The university was just one sponsor. They had a couple web design and information consulting companies donate services. At some point, the URLs changed from a freenet.buffalo.edu base to the bfn.org and I had heard that another company was donating the hosting and DNS part of it.

But enough history. When I started the ski club’s web page, the BFN seemed like a logical choice for the site. We were a community organization and they offered sites to community groups. For a couple years it was pretty routine. I kept the site updated and it was a valuable tool for the club. We even had a few new members join because of it.

Until recently when the site just disappeared. In fact anything bfn.org vanished without any explanation. It couldn’t happen at a worse time for a ski club. It was fall and our meetings and trip planning was kicking into high gear. We really needed the site we had come to rely on for getting the word out.

So, I did the logical thing, find a new host. The board of the club authorized getting our own domain name ad we did: skicluboflockport.com and we were back in business. In just a matter of time, the search engines would find it and everyone would be led to the new site.

Then the old site came back up.

I had anticipated that. Actually, I wanted that to happen so that I could put a redirection to the new URL up and send people from the old URL to the brand new domain.

But there was a hitch. The site came back up, but I couldn’t access it to change anything. The FTP account works. It signs on and takes the password, but no files show up. You can’t even get a file listing, it just times out. So we have Google and other search engines pointing to the old web site with old information on it. Whether they find the new site or not, the old site still shows up and won’t die off!

I had the same problem once before with a site I ran for a Ham Radio group. We had a site through a hosting provider in Florida. It was great for a couple years, then one day I lost FTP access.

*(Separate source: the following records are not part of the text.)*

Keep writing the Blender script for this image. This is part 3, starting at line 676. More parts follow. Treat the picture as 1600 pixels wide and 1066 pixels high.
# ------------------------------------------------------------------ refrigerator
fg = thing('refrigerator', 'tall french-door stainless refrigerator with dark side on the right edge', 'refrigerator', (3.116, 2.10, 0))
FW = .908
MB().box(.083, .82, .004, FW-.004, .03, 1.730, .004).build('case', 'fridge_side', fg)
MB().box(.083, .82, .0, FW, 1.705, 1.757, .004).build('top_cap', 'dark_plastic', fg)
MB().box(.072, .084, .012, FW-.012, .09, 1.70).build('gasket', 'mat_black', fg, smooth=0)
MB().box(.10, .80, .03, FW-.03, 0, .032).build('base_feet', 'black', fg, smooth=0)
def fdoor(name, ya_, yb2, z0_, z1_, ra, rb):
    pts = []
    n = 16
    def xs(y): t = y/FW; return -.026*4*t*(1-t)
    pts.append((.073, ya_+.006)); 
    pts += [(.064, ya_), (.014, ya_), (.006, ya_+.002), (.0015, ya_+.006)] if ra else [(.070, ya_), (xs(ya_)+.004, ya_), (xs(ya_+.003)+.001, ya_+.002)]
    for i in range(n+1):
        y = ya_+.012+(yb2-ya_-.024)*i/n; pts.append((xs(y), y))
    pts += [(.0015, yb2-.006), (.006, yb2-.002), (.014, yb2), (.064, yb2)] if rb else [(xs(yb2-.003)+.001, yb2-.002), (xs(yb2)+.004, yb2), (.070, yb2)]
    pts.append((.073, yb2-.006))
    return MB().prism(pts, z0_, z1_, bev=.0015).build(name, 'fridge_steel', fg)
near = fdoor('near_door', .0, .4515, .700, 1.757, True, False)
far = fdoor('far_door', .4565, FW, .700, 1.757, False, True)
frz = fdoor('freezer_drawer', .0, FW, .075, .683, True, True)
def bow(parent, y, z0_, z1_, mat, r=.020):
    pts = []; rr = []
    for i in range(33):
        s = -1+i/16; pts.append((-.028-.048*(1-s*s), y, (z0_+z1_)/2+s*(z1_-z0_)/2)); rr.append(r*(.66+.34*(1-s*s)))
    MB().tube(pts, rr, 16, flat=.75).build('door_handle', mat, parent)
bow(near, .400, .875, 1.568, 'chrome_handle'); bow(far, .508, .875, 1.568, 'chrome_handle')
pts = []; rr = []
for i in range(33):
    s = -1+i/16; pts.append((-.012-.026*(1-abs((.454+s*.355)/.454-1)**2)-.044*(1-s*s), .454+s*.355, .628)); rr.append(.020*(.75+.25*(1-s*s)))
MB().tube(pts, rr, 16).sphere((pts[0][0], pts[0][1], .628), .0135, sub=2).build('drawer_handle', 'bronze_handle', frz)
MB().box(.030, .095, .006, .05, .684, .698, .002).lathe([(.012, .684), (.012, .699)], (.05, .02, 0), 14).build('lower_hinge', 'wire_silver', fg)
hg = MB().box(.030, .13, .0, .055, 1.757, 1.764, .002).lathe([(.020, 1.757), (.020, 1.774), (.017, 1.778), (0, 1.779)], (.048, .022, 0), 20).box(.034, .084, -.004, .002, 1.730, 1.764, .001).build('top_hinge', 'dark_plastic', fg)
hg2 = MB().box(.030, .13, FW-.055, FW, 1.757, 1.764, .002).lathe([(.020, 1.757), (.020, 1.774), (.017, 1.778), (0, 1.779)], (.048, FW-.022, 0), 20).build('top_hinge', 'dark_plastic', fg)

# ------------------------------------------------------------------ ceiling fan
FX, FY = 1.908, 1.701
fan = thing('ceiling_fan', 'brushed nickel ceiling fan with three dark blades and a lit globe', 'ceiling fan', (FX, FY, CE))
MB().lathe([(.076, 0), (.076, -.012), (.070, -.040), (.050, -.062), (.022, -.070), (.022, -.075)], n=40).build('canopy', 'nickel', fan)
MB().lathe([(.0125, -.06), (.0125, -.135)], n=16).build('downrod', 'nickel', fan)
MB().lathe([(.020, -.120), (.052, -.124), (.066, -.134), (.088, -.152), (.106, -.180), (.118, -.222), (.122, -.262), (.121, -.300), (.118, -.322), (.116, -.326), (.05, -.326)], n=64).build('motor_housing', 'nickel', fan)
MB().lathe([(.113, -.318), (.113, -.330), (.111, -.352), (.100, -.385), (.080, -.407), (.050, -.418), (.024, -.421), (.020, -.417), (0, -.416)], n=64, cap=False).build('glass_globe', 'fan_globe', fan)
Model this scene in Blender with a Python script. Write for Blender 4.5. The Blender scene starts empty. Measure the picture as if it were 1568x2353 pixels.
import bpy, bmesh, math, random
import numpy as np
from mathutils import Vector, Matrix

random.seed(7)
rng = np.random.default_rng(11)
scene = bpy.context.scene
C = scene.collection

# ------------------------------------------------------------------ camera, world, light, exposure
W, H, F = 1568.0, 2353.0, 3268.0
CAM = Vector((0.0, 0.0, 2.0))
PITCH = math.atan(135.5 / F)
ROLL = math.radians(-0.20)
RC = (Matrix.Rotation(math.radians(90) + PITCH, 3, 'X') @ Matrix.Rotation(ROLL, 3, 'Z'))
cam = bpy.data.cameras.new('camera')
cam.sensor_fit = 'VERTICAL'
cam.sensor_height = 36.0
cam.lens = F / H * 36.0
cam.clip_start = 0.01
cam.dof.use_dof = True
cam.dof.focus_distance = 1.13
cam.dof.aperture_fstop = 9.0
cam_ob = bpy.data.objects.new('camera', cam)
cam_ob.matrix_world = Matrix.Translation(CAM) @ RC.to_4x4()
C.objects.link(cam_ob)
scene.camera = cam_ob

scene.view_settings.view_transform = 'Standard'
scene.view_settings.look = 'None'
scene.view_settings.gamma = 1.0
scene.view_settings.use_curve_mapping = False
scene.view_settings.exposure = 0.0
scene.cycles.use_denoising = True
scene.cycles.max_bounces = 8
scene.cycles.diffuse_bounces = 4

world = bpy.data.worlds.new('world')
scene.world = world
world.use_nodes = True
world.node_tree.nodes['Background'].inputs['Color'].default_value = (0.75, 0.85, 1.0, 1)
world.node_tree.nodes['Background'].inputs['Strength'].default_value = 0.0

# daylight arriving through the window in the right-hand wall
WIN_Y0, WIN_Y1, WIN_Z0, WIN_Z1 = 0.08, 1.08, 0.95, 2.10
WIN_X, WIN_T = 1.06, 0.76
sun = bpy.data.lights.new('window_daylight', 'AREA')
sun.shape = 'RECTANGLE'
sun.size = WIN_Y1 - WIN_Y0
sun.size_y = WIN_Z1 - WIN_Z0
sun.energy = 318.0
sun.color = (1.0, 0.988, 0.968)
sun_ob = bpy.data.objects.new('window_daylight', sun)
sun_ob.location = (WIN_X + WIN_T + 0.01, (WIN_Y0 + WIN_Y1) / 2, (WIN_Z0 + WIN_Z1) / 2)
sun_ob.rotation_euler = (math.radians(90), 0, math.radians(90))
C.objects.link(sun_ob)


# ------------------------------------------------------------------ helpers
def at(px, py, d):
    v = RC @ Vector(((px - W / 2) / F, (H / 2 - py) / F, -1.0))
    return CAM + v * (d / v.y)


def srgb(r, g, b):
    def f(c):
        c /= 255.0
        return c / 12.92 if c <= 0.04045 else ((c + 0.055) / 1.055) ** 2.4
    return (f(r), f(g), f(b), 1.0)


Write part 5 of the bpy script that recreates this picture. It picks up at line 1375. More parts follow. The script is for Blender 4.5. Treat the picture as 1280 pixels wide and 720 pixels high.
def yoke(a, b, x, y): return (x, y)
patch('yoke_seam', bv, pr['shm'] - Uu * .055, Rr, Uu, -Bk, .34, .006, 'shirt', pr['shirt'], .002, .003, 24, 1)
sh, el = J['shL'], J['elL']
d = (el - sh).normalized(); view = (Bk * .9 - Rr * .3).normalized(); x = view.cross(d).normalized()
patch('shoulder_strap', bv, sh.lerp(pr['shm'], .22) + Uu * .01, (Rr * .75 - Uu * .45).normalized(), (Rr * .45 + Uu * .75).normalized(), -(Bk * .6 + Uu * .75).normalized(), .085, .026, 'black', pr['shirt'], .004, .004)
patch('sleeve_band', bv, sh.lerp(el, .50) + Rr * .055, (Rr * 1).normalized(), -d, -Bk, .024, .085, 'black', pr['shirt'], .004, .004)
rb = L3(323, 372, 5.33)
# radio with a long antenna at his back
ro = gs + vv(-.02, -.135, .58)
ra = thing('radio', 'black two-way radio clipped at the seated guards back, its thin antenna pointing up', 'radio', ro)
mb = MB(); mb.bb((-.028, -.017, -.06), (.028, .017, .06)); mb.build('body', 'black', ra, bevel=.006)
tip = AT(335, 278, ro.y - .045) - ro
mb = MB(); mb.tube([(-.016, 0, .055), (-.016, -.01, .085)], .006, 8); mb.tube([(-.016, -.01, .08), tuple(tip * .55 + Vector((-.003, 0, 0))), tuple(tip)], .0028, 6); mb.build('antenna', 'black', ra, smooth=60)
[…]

No way to change the site. The host company was so shoddy, they hadn’t billed me for the site in ages, yet wouldn’t take the page down. We put up a new site, but couldn’t get rid of the old one for several years!

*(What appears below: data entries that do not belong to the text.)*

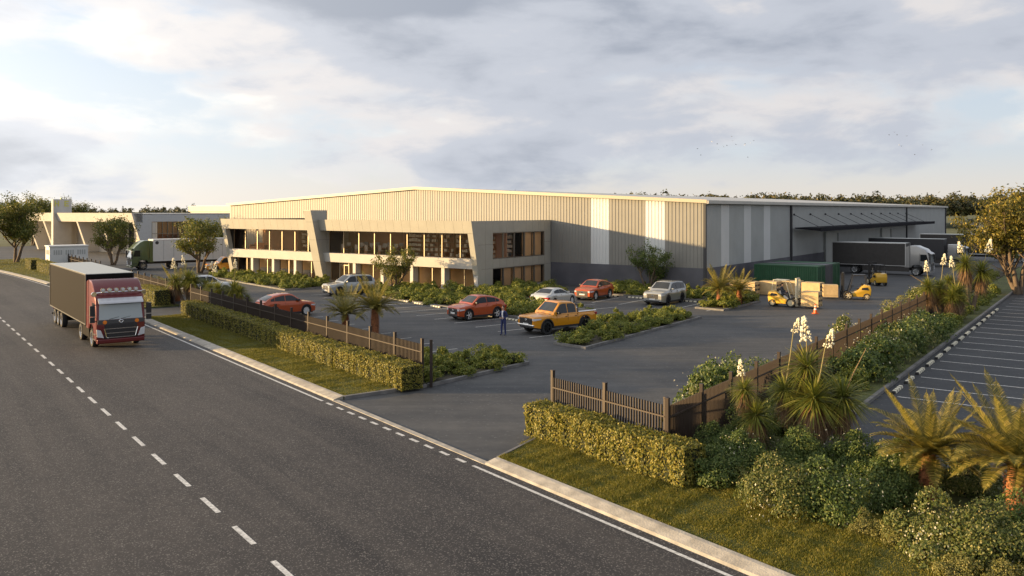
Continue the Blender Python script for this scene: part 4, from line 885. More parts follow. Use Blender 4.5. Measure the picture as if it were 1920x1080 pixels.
# ------------------------------------------------------------------ vehicles: common pieces (x forward, y left, z up, origin on the ground)
def paint(name, c, metal=.25, rough=.32, coat=.8): return mat(name, c, rough, metal, coat=coat)
def lerp_pts(pts, x):
    pts = sorted(pts)
    if x <= pts[0][0]: return pts[0][1]
    for (a, p), (b, q) in zip(pts, pts[1:]):
        if x <= b: t = (x - a) / (b - a); return p + (q - p) * t
    return pts[-1][1]
WHEELS = {}
def wheel_mesh(r, w, spokes, rim_m, key):
    if key in WHEELS: return WHEELS[key]
    b = MB(); b.lathe([(r * .66, -w / 2), (r * .93, -w / 2), (r, -w * .36), (r, w * .36), (r * .93, w / 2), (r * .66, w / 2)], 'y', 28); ty = b.mesh('tyre', M_tyre, smooth=40)
    b = MB(); b.lathe([(0, -w * .28), (r * .6, -w * .28), (r * .66, -w * .48), (r * .70, -w * .50), (r * .70, w * .50), (r * .66, w * .48), (r * .6, -w * .1)], 'y', 28)
    b.f = list(b.f); rim = b
    rd = MB(); rd.lathe([(0, w * .02), (r * .62, w * .02)], 'y', 24); rd.lathe([(0, -w * .02), (r * .62, -w * .02)], 'y', 24); 
    for k in range(spokes):
        M = Matrix.Rotation(2 * math.pi * k / spokes, 4, 'Y')
        for s in (-1, 1):
            y = s * w * .40; rim.box(r * .08, r * .66, y - .02, y + .02, -r * .075, r * .075, M)
    rim.lathe([(0, w * .46), (r * .16, w * .46), (r * .18, w * .3), (r * .18, -w * .3), (r * .16, -w * .46), (0, -w * .46)], 'y', 14)
    rm = rim.mesh('rim', rim_m, smooth=35); dm = rd.mesh('brake_disc', M_black)
    WHEELS[key] = (ty, rm, dm); return WHEELS[key]
def add_wheel(t, x, y, r, w, spokes=5, rim_m=M_rim, key='car'):
    ty, rm, dm = wheel_mesh(r, w, spokes, rim_m, key); o = put('wheel', ty, t, (x, y, r)); put('rim', rm, o); put('brake_disc', dm, o); return o
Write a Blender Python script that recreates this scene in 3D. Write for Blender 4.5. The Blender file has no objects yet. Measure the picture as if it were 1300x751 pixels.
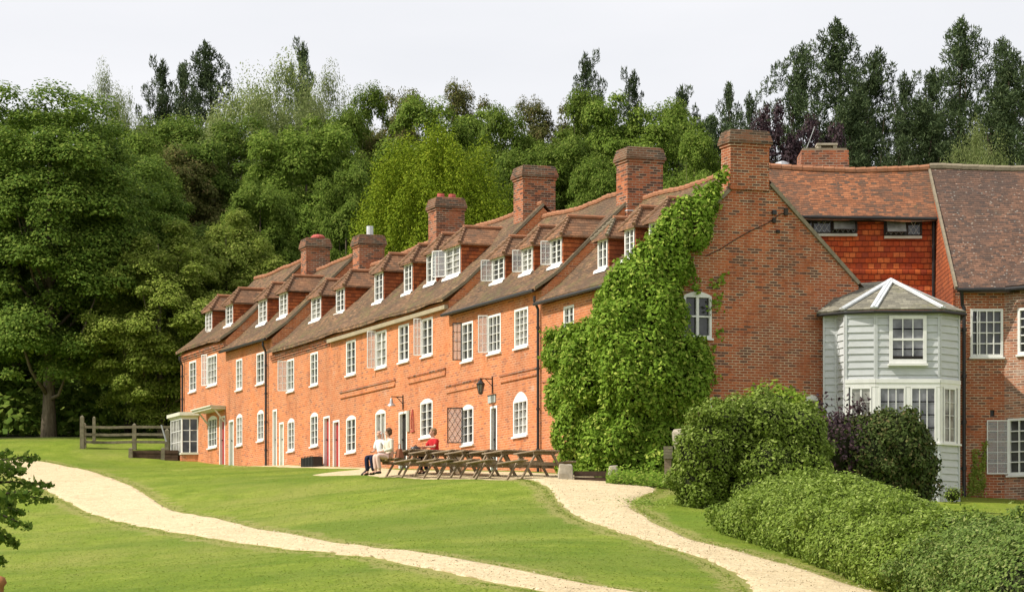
import bpy, bmesh, math, random
import numpy as np
from mathutils import Vector, Matrix
R = math.radians
random.seed(7)
SC = bpy.context.scene
COL = SC.collection

# ------------------------------------------------------------------ camera, world, sun, exposure
F, CX, HY = 3300.0, 650.0, 820.0           # focal length, centre column and horizon row in photo pixels (1300 wide)
cam = bpy.data.objects.new('camera', bpy.data.cameras.new('camera'))
COL.objects.link(cam)
SC.camera = cam
cam.location = (0, 0, 0)
cam.rotation_euler = (R(90), 0, 0)
cam.data.sensor_width = 36
cam.data.lens = 36 * F / 1300
cam.data.shift_y = (HY - 375.5) / 1300
cam.data.clip_start = 0.5
cam.data.clip_end = 3000

SUN = Vector((-0.96, -0.27, 0)).normalized()
ELEV = R(47)
sdir = Vector((SUN.x * math.cos(ELEV), SUN.y * math.cos(ELEV), math.sin(ELEV)))
world = bpy.data.worlds.new('World')
SC.world = world
world.use_nodes = True
wn, wl = world.node_tree.nodes, world.node_tree.links
wn.clear()
sky = wn.new('ShaderNodeTexSky')
sky.sky_type = 'NISHITA'
sky.sun_disc = False
sky.sun_elevation = ELEV
sky.sun_rotation = math.atan2(sdir.x, sdir.y)
sky.air_density = 1.2
sky.dust_density = 2.5
tcw = wn.new('ShaderNodeTexCoord')
mpw = wn.new('ShaderNodeMapping'); mpw.inputs['Scale'].default_value = (1.2, 1.2, 5)
nzw = wn.new('ShaderNodeTexNoise'); nzw.inputs['Scale'].default_value = 3; nzw.inputs['Detail'].default_value = 7
rmp = wn.new('ShaderNodeMapRange')
rmp.inputs[1].default_value = 0.3; rmp.inputs[2].default_value = 0.7; rmp.inputs[3].default_value = 0.82; rmp.inputs[4].default_value = 0.97
mxw = wn.new('ShaderNodeMix'); mxw.data_type = 'RGBA'
mxw.inputs[7].default_value = (9.9, 9.9, 10.2, 1)      # thin bright cloud veil
bgw = wn.new('ShaderNodeBackground'); bgw.inputs['Strength'].default_value = 0.1
ow = wn.new('ShaderNodeOutputWorld')
wl.new(tcw.outputs['Generated'], mpw.inputs[0]); wl.new(mpw.outputs[0], nzw.inputs[0])
wl.new(nzw.outputs[0], rmp.inputs[0]); wl.new(rmp.outputs[0], mxw.inputs[0])
wl.new(sky.outputs[0], mxw.inputs[6]); wl.new(mxw.outputs[2], bgw.inputs[0]); wl.new(bgw.outputs[0], ow.inputs[0])
sl = bpy.data.lights.new('sun', 'SUN')
sl.energy = 5.0
sl.angle = R(0.6)
sl.color = (1.0, 0.94, 0.84)
so = bpy.data.objects.new('sun', sl)
COL.objects.link(so)
so.rotation_euler = sdir.to_track_quat('Z', 'Y').to_euler()
vs = SC.view_settings
vs.view_transform = 'Standard'
vs.look = 'None'
vs.exposure = 0.0
vs.gamma = 1
vs.use_curve_mapping = False
SC.cycles.max_bounces = 8
SC.cycles.transparent_max_bounces = 12

# ------------------------------------------------------------------ materials
def new_mat(name, rough=0.8, spec=0.3):
    m = bpy.data.materials.new(name)
    m.use_nodes = True
    b = m.node_tree.nodes['Principled BSDF']
    b.inputs['Roughness'].default_value = rough
    b.inputs['Specular IOR Level'].default_value = spec
    return m, m.node_tree.nodes, m.node_tree.links, b

def noise(n, l, src, scale, detail=4, rough=0.55, stretch=None):
    t = n.new('ShaderNodeTexNoise')
    t.inputs['Scale'].default_value = scale
    t.inputs['Detail'].default_value = detail
    t.inputs['Roughness'].default_value = rough
    if stretch:
        mp = n.new('ShaderNodeMapping'); mp.inputs['Scale'].default_value = stretch
        l.new(src, mp.inputs[0]); src = mp.outputs[0]
    l.new(src, t.inputs[0])
    return t.outputs[0]

def ramp(n, l, src, stops):
    r = n.new('ShaderNodeValToRGB')
    while len(r.color_ramp.elements) < len(stops): r.color_ramp.elements.new(0.5)
    for e, (p, c) in zip(r.color_ramp.elements, stops):
        e.position = p
        e.color = (c, c, c, 1) if isinstance(c, (int, float)) else (*c, 1)
    l.new(src, r.inputs[0])
    return r.outputs[0]

def mix(n, l, fac, a, b, mode='MIX'):
    m = n.new('ShaderNodeMix'); m.data_type = 'RGBA'; m.blend_type = mode
    for i, v in ((0, fac), (6, a), (7, b)):
        if hasattr(v, 'is_linked'): l.new(v, m.inputs[i])
        elif i == 0: m.inputs[0].default_value = v
        else: m.inputs[i].default_value = (*v, 1)
    return m.outputs[2]

def bump(n, l, h, b, strength=0.5, dist=0.02):
    u = n.new('ShaderNodeBump'); u.inputs['Strength'].default_value = strength; u.inputs['Distance'].default_value = dist
    l.new(h, u.inputs['Height']); l.new(u.outputs[0], b.inputs['Normal'])

def brick_mat(name, c1, c2, mortar, dark, dark_amt, lime_amt, stain, bw=0.228, rh=0.076, ms=0.011):
    m, n, l, b = new_mat(name, 0.9, 0.15)
    uv = n.new('ShaderNodeUVMap'); uv.uv_map = 'UVMap'
    g = n.new('ShaderNodeNewGeometry').outputs['Position']
    wob = noise(n, l, uv.outputs[0], 1.3, 2)
    add = n.new('ShaderNodeMixRGB'); add.blend_type = 'ADD'; add.inputs[0].default_value = 0.03
    l.new(uv.outputs[0], add.inputs[1]); l.new(wob, add.inputs[2])
    def br(a, c, mo, m_s, bias=0.0):
        t = n.new('ShaderNodeTexBrick')
        t.inputs['Scale'].default_value = 1; t.inputs['Brick Width'].default_value = bw; t.inputs['Row Height'].default_value = rh
        t.inputs['Mortar Size'].default_value = m_s; t.inputs['Mortar Smooth'].default_value = 0.25; t.inputs['Bias'].default_value = bias
        t.inputs['Color1'].default_value = (*a, 1); t.inputs['Color2'].default_value = (*c, 1); t.inputs['Mortar'].default_value = (*mo, 1)
        l.new(add.outputs[0], t.inputs[0])
        return t
    t = br((1, 1, 1), (0, 0, 0), (0.5, 0.5, 0.5), ms)
    base = ramp(n, l, t.outputs[0], [(0.0, dark), (dark_amt, dark), (dark_amt + 0.12, c1), (1.0, c2)])
    big = ramp(n, l, noise(n, l, g, 0.55, 6, 0.65), [(0.38, 0), (0.62, 1)])
    base = mix(n, l, big, base, mix(n, l, 0.55, base, stain))
    fine = ramp(n, l, noise(n, l, g, 9, 5, 0.7), [(0.3, 0.72), (0.7, 1.18)])
    base = mix(n, l, 0.8, base, fine, 'MULTIPLY')
    mort = br((0, 0, 0), (0, 0, 0), (1, 1, 1), ms)
    mnoise = ramp(n, l, noise(n, l, g, 2.2, 5, 0.6), [(0.35, 0.25), (0.6, 1.0)])
    mf = mix(n, l, 1.0, mort.outputs[0], mnoise, 'MULTIPLY')
    col = mix(n, l, mf, base, mortar)
    streak = ramp(n, l, noise(n, l, g, 1.6, 6, 0.7, (1, 1, .22)), [(0.52, 1.0), (0.72, 0.62)])
    col = mix(n, l, 0.8, col, streak, 'MULTIPLY')
    lime = ramp(n, l, noise(n, l, g, 1.1, 8, 0.72), [(0.62, 0), (0.72, lime_amt)])
    col = mix(n, l, lime, col, (0.55, 0.42, 0.34))
    l.new(col, b.inputs['Base Color'])
    inv = n.new('ShaderNodeInvert'); l.new(mort.outputs[0], inv.inputs[1])
    bump(n, l, inv.outputs[0], b, 0.5, 0.012)
    return m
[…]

So we’re stuck with the website locked in time where it was. I’ve tried to contact someone connected with the BFN, but half of the pages on their website don’t work and the other half are so old, I don’t trust them. I contacted the company who donated the servers and got an automated response, but nothing else, not even a response to say they couldn’t help me. I’ve searched in vain for anyone at UB to contact and finally have asked a friend of a friend to look into it. Hopefully I can at least get the old site taken down or redirected.

It looks to me like the old venerable Freenet is dying a death of neglect. In this day of ubiquitous internet, cheap hosting, and a wi-fi equipped laptop in everyone’s backpack, it’s role has changed, maybe even become obsolete. Unfortunately, our site is tangled up in it’s death throes.

Posted in Rants, Tech Stuff
4 comments on “Buffalo Freenet – forgotten stepchild?
  1. Mark Gritz. says:

    I know a guy who works with the CIT dept at UB. I’ll drop him a note and direct him to this post and see if he knows anything about UB’s connection to freenet.

    Thanks. Even though I have it fixed now, I’d be curious to hear any dirt on what’s going on from an inside source! – Al

  2. I finally go it fixed. I did it myself.

    Well, partly. I finally got in touch with the head of the department, and although I hated to bother him, he was responsive and helpful.

    He looked at an error log from my FTP program and suggested I turn off “passive mode” I’ve run into that before and would have probably tried it myself, except it was so difficult to find how to do it in the particular FTP client I was using.

    So, with access to the files restored, I was able to put in a refferal file that sends everyone on to the new site. It even does it using the HTTP 301 header, which may help get it reindexed in sites like Google faster. It tells them the site has moved, permanently.

    But it was still frustrating. Email that bounces because of quota limits being exceeded, (blame it on spam – I call it inattention) web pages that are so out of date they don’t work or the information is based on the old telnet into the mainframe days, lack of contact information, and no mention at all of the change in the site hosting. I still don’t know whether the company involved in donating services is still part of it, and finally got around to plugging the box back in, or it just got handed back to UB and is back on thier network. freenet.buffalo.edu and bfn.org seem to work interchangeably these days, so I suspect the latter.

    I mean, I’m not complaining. How can you complain about a free service. But it was a source of frustration.

    The good thing is, we now have the ski club on a commercial server with their own domain. That’s key. Even if a server goes belly-up, ICANN won’t and we can always point the domain anywhere we want.

  3. Mark Gritz. says:

    I am not sure what your best e-mail contact is. I sent some contact info to your (dot)arrl address. that is the current one in my addy book. I see you figured it out already though.

  4. Al says:

    …and then it went down again. And back up.

    Then all of a sudden, I started getting email from some mailing list they had for webmasters that I hadn’t heard from in years. Either had most of the people getting the emails, because most of the emails were “How did I get on this list? Unsubscribe me, please!”

    But at least there was some explanation, that they had moved the servers to another place that was donateing them.

    They now have two servers, one running Apache, one running with Front Page extensions, (Ick!) And they gave directions on how to make yours work and choose which one you wanted.

    I couldn’t get it to work again. I could not log in via FTP, Telnet, SSH or anything else I tried.

    But it no longer matters. I would have liked to keep it referring the old URL to our new one a bit longer, but by now, the new one should be in every search engine on the planet, so it just doesn’t matter.